>>>
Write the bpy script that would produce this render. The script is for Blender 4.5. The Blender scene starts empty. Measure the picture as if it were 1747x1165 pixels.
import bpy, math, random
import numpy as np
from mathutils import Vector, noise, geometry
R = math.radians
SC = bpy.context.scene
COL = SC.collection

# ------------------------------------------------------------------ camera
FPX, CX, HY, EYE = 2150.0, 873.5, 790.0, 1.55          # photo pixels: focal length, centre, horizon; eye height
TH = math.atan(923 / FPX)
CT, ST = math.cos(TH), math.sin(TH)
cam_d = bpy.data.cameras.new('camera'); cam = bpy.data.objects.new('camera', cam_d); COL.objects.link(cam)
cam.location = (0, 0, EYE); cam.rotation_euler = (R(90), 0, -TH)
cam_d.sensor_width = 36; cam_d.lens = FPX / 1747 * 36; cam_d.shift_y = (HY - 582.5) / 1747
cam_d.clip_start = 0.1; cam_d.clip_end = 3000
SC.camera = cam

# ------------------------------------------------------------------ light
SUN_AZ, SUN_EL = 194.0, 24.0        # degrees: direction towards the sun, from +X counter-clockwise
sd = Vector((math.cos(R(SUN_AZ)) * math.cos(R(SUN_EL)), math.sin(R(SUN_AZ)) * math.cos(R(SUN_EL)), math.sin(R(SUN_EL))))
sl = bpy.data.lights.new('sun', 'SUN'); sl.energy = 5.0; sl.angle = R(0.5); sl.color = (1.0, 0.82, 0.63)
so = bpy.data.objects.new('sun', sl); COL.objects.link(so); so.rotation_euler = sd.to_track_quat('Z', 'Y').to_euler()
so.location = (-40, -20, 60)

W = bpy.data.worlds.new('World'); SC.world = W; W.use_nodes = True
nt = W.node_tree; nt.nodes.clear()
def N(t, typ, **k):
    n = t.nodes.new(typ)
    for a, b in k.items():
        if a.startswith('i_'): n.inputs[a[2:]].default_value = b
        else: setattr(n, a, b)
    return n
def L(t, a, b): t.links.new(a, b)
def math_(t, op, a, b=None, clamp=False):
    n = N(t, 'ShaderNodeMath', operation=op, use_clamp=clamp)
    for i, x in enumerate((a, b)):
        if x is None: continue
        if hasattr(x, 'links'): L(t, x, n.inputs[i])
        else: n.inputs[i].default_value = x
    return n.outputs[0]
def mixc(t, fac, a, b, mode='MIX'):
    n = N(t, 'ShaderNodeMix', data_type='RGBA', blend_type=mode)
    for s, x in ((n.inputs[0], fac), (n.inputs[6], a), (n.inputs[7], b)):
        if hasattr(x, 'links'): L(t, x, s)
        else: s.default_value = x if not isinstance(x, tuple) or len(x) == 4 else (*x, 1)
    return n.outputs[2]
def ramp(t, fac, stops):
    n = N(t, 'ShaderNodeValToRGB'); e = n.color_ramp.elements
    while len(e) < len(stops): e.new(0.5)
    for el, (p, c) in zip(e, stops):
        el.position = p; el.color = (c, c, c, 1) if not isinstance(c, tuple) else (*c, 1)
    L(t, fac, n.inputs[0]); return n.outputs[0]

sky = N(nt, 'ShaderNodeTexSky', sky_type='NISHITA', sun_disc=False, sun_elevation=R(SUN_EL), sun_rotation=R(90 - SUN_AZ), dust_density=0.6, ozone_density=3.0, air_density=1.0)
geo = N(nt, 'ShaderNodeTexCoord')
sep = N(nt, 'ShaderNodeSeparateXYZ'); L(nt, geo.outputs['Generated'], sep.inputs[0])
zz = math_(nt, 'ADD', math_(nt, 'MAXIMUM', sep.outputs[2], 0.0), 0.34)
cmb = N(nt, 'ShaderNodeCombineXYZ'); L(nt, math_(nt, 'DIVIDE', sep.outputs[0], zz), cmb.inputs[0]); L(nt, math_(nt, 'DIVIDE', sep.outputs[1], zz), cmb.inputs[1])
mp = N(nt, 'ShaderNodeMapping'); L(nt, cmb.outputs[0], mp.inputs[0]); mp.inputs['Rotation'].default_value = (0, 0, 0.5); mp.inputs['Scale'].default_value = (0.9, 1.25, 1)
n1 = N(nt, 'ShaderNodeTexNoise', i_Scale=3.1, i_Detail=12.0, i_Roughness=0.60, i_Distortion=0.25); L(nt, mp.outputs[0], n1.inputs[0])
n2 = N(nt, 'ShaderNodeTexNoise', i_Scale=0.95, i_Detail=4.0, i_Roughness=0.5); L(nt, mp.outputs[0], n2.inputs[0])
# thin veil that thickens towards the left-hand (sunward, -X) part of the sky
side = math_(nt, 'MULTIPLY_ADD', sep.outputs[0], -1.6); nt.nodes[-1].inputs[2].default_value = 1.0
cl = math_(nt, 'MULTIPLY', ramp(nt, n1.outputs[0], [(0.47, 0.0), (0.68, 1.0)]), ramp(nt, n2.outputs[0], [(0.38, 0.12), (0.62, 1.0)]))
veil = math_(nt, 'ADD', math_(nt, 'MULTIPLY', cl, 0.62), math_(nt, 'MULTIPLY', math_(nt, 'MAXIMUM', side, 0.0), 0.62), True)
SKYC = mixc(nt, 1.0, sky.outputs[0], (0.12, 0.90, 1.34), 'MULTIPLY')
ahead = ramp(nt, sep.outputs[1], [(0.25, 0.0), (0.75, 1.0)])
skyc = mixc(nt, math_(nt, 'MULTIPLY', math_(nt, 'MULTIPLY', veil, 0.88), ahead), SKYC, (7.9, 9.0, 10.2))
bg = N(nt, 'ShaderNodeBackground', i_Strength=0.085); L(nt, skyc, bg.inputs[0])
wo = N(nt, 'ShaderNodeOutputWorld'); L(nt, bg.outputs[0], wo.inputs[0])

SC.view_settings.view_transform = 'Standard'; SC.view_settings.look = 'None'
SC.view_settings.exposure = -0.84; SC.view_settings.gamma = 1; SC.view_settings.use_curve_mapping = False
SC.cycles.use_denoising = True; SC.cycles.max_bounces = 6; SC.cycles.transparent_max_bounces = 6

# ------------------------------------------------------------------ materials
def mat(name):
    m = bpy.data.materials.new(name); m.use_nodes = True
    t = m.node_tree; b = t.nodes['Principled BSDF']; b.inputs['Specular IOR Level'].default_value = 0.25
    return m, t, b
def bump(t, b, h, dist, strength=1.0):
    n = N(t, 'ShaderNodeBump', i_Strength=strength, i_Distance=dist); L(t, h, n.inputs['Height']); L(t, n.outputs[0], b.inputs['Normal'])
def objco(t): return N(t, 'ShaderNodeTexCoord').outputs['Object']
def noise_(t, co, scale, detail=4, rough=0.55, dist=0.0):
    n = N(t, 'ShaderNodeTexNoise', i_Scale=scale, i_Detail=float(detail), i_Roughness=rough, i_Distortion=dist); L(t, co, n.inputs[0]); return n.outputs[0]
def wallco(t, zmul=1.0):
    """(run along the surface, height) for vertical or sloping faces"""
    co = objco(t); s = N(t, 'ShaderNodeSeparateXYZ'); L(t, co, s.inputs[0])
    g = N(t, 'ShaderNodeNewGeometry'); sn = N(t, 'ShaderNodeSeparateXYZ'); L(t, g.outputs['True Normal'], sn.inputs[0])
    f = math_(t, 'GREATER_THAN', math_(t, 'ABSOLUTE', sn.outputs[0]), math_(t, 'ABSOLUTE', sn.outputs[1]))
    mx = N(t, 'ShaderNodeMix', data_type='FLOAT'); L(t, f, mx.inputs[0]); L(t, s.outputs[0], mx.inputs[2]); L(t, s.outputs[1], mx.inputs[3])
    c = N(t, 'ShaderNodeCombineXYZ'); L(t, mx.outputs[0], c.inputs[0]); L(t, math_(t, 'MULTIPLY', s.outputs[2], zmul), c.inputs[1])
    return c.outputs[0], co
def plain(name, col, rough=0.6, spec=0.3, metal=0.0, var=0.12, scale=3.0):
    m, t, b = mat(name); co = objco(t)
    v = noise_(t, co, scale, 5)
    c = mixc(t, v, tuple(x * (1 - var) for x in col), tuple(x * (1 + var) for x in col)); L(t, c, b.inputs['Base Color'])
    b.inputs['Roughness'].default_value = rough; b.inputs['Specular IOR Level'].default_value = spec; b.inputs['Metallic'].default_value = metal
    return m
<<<
--- What the task asks ---
Print, please, the lines above from the very first through the one that holds "COL = SC.collection", both included, word for word and with nothing else.

--- Response ---
Write the bpy script that would produce this render. The script is for Blender 4.5. The Blender scene starts empty. Measure the picture as if it were 1747x1165 pixels.
import bpy, math, random
import numpy as np
from mathutils import Vector, noise, geometry
R = math.radians
SC = bpy.context.scene
COL = SC.collection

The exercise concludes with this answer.